AS a Catholic who has a Muslim daughter and granddaughter, and who is a regular guest at the Canberra Islamic Centre, I was both saddened and confused by Fr Kevin Ryan’s column (Real Life, CL 29/10/06) where he defends the Pope’s comments on Islam.
Confused, because he readily concedes that both Christianity and Islam have failed many times to act “as if God is a god of love”.
We could add that they have both failed to act as if God is a God of reason.
Yet he also argues that we must not “pretend differences do not exist”, and identifies the basis of the difference as the Christian recognition of “God’s nature to act within reason” and “Muslims not seeing it that way”. What is the evidence for this?
Neither Fr Ryan nor the Pope has identified anything intrinsic to Islam. A parade of historic examples only invites an exchange from the other side.
The 14th century is a particularly apt era to bring to mind.
Most historians say that Muslim Spain was a beacon of tolerance relative to that era, and credit the Moors with the preservation of the Greek scholarship and reason so dear to the Pope.

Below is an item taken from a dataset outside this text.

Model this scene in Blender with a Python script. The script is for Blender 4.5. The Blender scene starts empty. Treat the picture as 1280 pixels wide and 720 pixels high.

Compare that to what followed after the Reconquest, the treatment of Jews and Muslims, and those of them who succumbed to conversion.
History as well as the present day can provide many examples of appalling violence and unreason.
Religion (all religions) is only one of the elements of national and cultural identity which can sometimes erupt into conflict.
We get nowhere by trying to show one religion was better or worse than another, or that regimes that rally under a religious banner were better or worse than the avowedly atheistic.
Christianity can mean any one of many Catholic traditions, the broadest Anglican or Uniting Church, Pentecostal, Southern Baptist … we could go on.
All are deeply embedded in a culture and a national history. It is the same in Islam.
The Canberra Islamic Centre has members from 60 different nationalities.
Their board has men and women from a variety of traditions, and I have observed a lot of lively (and reasoned) debate. Whether or not the women cover or wear hijab is almost always to do with their cultural tradition. Perhaps the most influential person there in terms of setting agendas is a Lebanese woman in her 40s, who wears hijab and is divorced.
My own daughter is a single mother who does not wear hijab. The centre always invites Christians and Jews to significant occasions such as Eid, and has representatives at interfaith gatherings.
Selective quotes from scripture, exchanges of horrors perpetrated by the other side and media stories which inevitably focus on the sensational do not get us anywhere or prove anything.
It is only by seeing how ordinary people actually live their faith that we can begin to understand.